> _Record extracts_:
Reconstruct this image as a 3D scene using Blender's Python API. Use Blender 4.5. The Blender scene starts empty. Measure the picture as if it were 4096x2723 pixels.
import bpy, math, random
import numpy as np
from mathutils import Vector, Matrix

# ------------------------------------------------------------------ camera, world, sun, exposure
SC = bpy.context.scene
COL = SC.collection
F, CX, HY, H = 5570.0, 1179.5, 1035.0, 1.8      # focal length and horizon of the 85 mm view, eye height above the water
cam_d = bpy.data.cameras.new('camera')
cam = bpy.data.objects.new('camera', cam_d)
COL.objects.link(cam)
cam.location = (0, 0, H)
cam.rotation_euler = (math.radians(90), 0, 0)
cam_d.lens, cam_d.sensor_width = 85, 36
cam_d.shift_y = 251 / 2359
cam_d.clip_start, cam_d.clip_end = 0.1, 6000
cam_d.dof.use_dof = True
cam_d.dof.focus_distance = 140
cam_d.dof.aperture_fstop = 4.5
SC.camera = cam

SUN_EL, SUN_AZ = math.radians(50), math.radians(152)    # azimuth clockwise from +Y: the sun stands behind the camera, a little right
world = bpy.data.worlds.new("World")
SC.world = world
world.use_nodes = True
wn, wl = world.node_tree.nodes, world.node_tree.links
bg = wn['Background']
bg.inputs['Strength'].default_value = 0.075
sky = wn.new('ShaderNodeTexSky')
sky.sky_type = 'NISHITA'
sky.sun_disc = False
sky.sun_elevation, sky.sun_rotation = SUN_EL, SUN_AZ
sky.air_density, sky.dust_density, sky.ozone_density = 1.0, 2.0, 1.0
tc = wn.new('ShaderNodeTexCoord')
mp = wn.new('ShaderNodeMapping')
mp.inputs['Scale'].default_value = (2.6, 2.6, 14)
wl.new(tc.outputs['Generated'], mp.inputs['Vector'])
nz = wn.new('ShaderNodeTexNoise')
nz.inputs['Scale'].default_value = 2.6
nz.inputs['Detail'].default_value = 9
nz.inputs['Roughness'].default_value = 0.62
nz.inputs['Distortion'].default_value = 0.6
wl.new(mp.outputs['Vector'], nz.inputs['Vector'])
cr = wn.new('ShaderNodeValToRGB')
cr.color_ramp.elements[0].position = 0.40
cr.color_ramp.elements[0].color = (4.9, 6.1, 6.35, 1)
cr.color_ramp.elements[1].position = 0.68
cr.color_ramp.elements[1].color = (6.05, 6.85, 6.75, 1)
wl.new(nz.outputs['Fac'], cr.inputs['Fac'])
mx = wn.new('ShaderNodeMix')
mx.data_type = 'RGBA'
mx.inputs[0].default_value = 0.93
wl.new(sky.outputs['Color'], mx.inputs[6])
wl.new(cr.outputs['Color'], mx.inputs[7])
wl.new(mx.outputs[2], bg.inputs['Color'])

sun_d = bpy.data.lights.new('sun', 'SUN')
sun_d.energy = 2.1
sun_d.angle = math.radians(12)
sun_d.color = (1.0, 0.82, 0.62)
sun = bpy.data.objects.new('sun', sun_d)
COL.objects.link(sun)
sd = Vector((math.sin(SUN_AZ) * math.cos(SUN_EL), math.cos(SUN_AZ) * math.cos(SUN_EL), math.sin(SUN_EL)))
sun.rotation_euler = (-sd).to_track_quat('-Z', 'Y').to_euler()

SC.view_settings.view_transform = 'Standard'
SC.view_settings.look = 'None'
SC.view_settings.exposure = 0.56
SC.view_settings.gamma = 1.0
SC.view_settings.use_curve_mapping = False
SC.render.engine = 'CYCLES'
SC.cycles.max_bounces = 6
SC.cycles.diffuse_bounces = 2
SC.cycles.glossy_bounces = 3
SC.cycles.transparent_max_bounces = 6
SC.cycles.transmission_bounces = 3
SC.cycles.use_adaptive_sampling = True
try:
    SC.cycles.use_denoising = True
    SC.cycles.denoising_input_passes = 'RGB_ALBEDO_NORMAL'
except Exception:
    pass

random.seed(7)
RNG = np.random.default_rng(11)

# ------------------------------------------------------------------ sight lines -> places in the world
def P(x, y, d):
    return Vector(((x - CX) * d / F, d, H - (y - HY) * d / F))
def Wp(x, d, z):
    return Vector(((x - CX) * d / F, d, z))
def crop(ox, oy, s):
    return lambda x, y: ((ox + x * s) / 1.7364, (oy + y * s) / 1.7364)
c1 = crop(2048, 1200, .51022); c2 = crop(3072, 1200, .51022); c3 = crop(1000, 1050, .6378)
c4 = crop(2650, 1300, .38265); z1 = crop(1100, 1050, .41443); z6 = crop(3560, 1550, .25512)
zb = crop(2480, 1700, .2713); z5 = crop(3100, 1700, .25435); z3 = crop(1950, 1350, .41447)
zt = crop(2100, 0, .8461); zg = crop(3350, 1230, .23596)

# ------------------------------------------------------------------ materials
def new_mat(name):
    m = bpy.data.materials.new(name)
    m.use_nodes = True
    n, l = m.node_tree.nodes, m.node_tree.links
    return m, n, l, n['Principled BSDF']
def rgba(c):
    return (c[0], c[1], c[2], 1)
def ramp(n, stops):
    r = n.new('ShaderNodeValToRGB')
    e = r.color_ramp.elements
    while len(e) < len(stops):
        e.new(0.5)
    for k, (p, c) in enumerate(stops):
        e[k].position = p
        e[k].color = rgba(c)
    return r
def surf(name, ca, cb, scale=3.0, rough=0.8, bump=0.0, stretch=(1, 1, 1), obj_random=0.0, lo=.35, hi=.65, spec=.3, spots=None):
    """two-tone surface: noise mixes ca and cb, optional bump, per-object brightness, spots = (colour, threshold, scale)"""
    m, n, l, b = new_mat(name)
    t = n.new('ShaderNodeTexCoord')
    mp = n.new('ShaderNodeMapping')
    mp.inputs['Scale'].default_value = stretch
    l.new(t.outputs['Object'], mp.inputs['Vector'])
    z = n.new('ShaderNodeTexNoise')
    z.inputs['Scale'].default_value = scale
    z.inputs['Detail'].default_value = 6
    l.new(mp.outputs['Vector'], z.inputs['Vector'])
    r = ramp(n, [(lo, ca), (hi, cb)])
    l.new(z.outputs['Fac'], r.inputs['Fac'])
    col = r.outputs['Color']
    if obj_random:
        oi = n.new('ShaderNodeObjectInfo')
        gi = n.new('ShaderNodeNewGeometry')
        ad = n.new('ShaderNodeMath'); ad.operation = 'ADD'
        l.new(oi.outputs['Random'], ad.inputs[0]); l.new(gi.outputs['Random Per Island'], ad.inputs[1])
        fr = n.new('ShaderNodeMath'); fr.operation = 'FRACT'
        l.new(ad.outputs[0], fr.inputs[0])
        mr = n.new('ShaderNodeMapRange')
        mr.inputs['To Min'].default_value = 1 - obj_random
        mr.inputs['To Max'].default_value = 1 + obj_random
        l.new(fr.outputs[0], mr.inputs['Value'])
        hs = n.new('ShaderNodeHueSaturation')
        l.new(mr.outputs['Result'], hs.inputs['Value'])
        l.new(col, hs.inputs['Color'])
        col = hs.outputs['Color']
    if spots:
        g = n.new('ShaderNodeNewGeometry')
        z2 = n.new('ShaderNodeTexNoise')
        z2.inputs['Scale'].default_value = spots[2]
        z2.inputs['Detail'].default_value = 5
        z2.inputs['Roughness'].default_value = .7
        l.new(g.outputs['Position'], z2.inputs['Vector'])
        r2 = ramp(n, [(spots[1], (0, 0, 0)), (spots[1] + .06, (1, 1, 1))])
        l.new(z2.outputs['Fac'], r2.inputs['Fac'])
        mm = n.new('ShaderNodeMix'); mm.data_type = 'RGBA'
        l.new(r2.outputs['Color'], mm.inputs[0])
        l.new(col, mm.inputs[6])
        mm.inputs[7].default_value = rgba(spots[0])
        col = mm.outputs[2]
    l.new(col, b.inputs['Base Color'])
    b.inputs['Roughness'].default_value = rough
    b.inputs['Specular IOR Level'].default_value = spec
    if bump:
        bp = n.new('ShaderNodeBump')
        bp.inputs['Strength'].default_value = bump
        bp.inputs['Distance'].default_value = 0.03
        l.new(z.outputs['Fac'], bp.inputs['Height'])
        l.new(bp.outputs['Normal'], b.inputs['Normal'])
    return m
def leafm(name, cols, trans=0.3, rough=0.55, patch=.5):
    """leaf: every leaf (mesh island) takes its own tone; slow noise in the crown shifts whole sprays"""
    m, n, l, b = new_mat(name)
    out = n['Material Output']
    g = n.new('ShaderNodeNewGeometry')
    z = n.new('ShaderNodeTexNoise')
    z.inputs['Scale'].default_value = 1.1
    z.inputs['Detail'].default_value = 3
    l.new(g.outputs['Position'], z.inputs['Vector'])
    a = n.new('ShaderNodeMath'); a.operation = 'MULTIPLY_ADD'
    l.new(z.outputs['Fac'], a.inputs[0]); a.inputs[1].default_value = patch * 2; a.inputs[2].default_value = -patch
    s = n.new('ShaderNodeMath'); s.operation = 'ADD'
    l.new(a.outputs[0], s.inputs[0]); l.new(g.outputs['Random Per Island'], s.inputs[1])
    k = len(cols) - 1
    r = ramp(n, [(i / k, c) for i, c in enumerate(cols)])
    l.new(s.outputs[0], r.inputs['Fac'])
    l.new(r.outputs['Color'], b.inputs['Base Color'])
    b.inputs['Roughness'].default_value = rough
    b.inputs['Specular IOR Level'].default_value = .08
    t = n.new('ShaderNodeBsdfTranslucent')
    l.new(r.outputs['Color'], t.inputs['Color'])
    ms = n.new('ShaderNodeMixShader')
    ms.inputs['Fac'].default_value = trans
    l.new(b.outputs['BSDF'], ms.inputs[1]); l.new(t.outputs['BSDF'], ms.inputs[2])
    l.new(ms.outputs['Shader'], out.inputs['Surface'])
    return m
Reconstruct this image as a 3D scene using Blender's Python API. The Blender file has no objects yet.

> _Goal_: Print the lines above, unchanged, from the start of the records to the line with "from mathutils import Vector, Matrix", including that final line.

> _Final result_:
Reconstruct this image as a 3D scene using Blender's Python API. Use Blender 4.5. The Blender scene starts empty. Measure the picture as if it were 4096x2723 pixels.
import bpy, math, random
import numpy as np
from mathutils import Vector, Matrix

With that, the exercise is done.